The first thing you need to do is mount the system's bracket to the motherboard. You'll need access to the back of the motherboard tray, as you'll be screwing part of it to the back of the tray. This'll give you the spots you need to set the cooler's pump onto your CPU and motherboard.
Before you do this, however, there are a few other steps. Liquid-based CPU cooling systems come with a radiator equipped with fans, which you'll want to screw into your case. Of course, you'll need to figure out where you want to install it. We recommend screwing it into your case's top grill, as it'll allow for more airflow, but some cases may not have a top grill, and you'll need to install it on the back of the case. Once you figure out what position you're going to go with, you'll screw the radiator into the grill itself.
Once you're done this, you're ready to attach the pump. First, you'll want to apply some thermal paste.
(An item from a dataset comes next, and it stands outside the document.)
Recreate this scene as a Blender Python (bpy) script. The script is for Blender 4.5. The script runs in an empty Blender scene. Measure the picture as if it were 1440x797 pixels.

You'll want to apply a pea-sized glob of thermal paste into the center of your CPU. During this step, always go smaller than bigger. Once applied, you can press the cooler into its position on the CPU and thermal paste. If you feel like you've accidentally applied too much thermal paste, don't worry: It's as easy as wiping the CPU off with a dry cloth and rubbing alcohol and trying again.
Once the pump is installed, you'll want to make sure all of your cooling system's wires are plugged into the right spots. Our particular cooler required us to plug a micro-USB cable into our pump and the other side into our motherboard. Before we move on to the last step of physically building your PC, you may want to do some cable management to clean up. This'll create some room for air circulation and accessing your components if you ever want to upgrade later.
Most cases come with Velcro straps or zip ties, but I always keep a bag of Velcros on hand just in case.